Ils commencent à en reparler pianissimo, en fin de négo, dans les couloirs ou du bout des lèvres, mais enfin, elle s’esquisse dans le brouillard : une réforme de la DGF. Le gouvernement a déjà bousculé un usage décennal : il a augmenté la dotation forfaitaire de 320 millions d’euros en loi de finances pour 2023, permettant à près de 90 % de communes de passer, pour des montants souvent très symboliques, dans le camp des non-perdants.

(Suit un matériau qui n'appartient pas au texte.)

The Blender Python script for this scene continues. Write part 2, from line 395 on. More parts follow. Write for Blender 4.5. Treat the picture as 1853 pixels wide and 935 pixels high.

En retour, l’exécutif a eu droit à un simple signe de tête des élus locaux qui réclamaient pour beaucoup une indexation sur l’inflation. Or justement, à la surprise générale, des parlementaires ont voté en commission des lois une proposition de loi sur cette indexation qui pourrait être débattue à l’Assemblée nationale à partir du 4 mai prochain. Elle a même une toute petite chance d’être votée si elle est effectivement présentée dans les temps impartis à la niche parlementaire des élus communistes et si les députés LR la votent, comme certains députés de ce parti l’assurent.
Refaire frémir la DGF en agissant d’abord sur son montant, c’est déjà ranimer le débat sur son importance et l’assimiler à des préliminaires d’une réforme sur son fonctionnement. C’est d’ailleurs ce qu’ont souhaité les députés de la commission des lois le 12 avril dernier.
Verdissement de la DGF
Au sein du gouvernement, certains osent désormais formuler le vœu d’une réforme, jusqu’à présent très pieux, même quand Matignon l’avait impulsée en 2015 sous le gouvernement Valls pour finalement la torpiller un an plus tard. Christophe Béchu, ministre de la Transition écologique et de la Cohésion des territoires et ancien maire d’Angers ne cache plus sa volonté de remettre le chantier en route en intégrant des critères écologiques pour accélérer la transition.
Une DGF soumise à des objectifs verts, c’était encore une idée qui avait du mal à passer chez les élus locaux au congrès des maires d’il y a deux ans, mais qui pourrait donc trouver son chemin dans un avenir proche. Une proposition de « verdissement de la DGF » pourrait ainsi être intégrée à l’agenda des assises des finances publiques que souhaite organiser le ministre des Finances et de l’économie Bruno Le Maire avant l’été. On saura alors comment le gouvernement souhaite associer la DGF à la transition écologique. On peut imaginer au moins deux scénarios possibles. Soit cette DGF prendrait les allures d’une dotation incitative avec des bonus financés par l’Etat selon les orientations financières et budgétaires des bénéficiaires définies par exemple dans des budgets verts. Soit elle serait conditionnée à des objectifs écologiques financés dans une enveloppe fermée. Dans ce cas il y aura forcément des perdants. En revanche, on n’ose pas imaginer une option punitive consistant à baisser la DGF aux collectivités aux budgets plus bruns que verts.
La menace n’est cependant pas nulle. Le pacte de stabilité présenté jeudi 20 avril à la presse prévoit une baisse des dépenses publiques de 4 points de PIB sur 5 ans. Bruno Le Maire a pour le moment visé les dépenses de l’Etat en imposant à tous les ministères une réduction de 5 % de leur budget pour l’an prochain et une baisse totale des dépenses de l’Etat de 0,8 % en moyenne par an hors inflation. Mais il a aussi ciblé les autres acteurs publics : » Nous venons de demander un effort à nos compatriotes avec la réforme des retraites, il est juste que les acteurs publics soient aussi mis à contribution » a-t-il glissé sans plus de précision. De là à imaginer que la carotte de la DGF verte se transforme en bâton de l’austérité…
Remise à plat ou procrastination ?
Avec ou sans couleur verte, la DGF ne va de toute façon pas pouvoir rester en l’état bien longtemps. La fin de la taxe d’habitation a entraîné un bouleversement des indicateurs de richesse qui déterminent les montants des dotations. Ils ont été gelés jusqu’à présent pour éviter un effondrement du système, mais cette situation ne peut être que transitoire.
Aussi, plutôt que d’échauffer les cerveaux de la direction générale des collectivités locales (DGCL), des associations d’élus ou des consultants en finances locales à reconstituer une nuée d’indicateurs au prix d’une complexification toujours plus grande du système, il est peut-être enfin venu le temps de remettre à plat la DGF dans ses principes et dans son fonctionnement. A moins qu’une fois encore la procrastination l’emporte, encouragée par une campagne des élections sénatoriales du 24 septembre prochain peu propice aux renversements de tables.